* **Given instruction**: Write out the listing beneath this instruction in its entirety, exactly as it reads.

* **Available data**:
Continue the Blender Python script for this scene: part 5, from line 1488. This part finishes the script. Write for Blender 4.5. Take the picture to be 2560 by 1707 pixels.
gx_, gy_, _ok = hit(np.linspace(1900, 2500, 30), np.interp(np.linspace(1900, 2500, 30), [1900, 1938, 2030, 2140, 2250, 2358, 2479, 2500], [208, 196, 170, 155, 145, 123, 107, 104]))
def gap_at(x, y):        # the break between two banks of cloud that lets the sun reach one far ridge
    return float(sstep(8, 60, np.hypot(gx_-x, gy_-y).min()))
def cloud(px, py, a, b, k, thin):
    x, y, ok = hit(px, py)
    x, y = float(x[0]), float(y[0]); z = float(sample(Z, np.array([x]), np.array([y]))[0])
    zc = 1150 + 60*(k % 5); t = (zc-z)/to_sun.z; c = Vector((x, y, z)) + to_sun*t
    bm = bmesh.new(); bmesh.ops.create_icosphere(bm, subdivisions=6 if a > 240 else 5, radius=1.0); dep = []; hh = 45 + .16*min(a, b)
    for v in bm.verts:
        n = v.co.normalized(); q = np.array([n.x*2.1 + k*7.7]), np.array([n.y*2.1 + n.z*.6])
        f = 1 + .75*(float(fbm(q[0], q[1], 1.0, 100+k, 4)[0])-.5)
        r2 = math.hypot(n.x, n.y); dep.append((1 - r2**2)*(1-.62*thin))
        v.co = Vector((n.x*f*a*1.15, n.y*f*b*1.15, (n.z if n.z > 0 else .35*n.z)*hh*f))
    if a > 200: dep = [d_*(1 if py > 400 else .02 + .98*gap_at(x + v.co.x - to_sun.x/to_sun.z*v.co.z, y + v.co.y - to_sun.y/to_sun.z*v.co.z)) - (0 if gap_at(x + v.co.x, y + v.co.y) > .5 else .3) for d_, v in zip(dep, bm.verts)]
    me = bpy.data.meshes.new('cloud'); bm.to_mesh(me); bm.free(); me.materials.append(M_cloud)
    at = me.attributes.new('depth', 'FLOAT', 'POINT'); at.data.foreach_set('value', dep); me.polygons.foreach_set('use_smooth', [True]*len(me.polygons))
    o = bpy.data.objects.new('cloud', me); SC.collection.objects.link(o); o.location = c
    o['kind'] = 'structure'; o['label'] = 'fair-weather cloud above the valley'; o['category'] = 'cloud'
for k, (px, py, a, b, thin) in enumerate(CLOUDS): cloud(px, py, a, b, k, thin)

* **Result of the exercise**:
Continue the Blender Python script for this scene: part 5, from line 1488. This part finishes the script. Write for Blender 4.5. Take the picture to be 2560 by 1707 pixels.
gx_, gy_, _ok = hit(np.linspace(1900, 2500, 30), np.interp(np.linspace(1900, 2500, 30), [1900, 1938, 2030, 2140, 2250, 2358, 2479, 2500], [208, 196, 170, 155, 145, 123, 107, 104]))
def gap_at(x, y):        # the break between two banks of cloud that lets the sun reach one far ridge
    return float(sstep(8, 60, np.hypot(gx_-x, gy_-y).min()))
def cloud(px, py, a, b, k, thin):
    x, y, ok = hit(px, py)
    x, y = float(x[0]), float(y[0]); z = float(sample(Z, np.array([x]), np.array([y]))[0])
    zc = 1150 + 60*(k % 5); t = (zc-z)/to_sun.z; c = Vector((x, y, z)) + to_sun*t
    bm = bmesh.new(); bmesh.ops.create_icosphere(bm, subdivisions=6 if a > 240 else 5, radius=1.0); dep = []; hh = 45 + .16*min(a, b)
    for v in bm.verts:
        n = v.co.normalized(); q = np.array([n.x*2.1 + k*7.7]), np.array([n.y*2.1 + n.z*.6])
        f = 1 + .75*(float(fbm(q[0], q[1], 1.0, 100+k, 4)[0])-.5)
        r2 = math.hypot(n.x, n.y); dep.append((1 - r2**2)*(1-.62*thin))
        v.co = Vector((n.x*f*a*1.15, n.y*f*b*1.15, (n.z if n.z > 0 else .35*n.z)*hh*f))
    if a > 200: dep = [d_*(1 if py > 400 else .02 + .98*gap_at(x + v.co.x - to_sun.x/to_sun.z*v.co.z, y + v.co.y - to_sun.y/to_sun.z*v.co.z)) - (0 if gap_at(x + v.co.x, y + v.co.y) > .5 else .3) for d_, v in zip(dep, bm.verts)]
    me = bpy.data.meshes.new('cloud'); bm.to_mesh(me); bm.free(); me.materials.append(M_cloud)
    at = me.attributes.new('depth', 'FLOAT', 'POINT'); at.data.foreach_set('value', dep); me.polygons.foreach_set('use_smooth', [True]*len(me.polygons))
    o = bpy.data.objects.new('cloud', me); SC.collection.objects.link(o); o.location = c
    o['kind'] = 'structure'; o['label'] = 'fair-weather cloud above the valley'; o['category'] = 'cloud'
for k, (px, py, a, b, thin) in enumerate(CLOUDS): cloud(px, py, a, b, k, thin)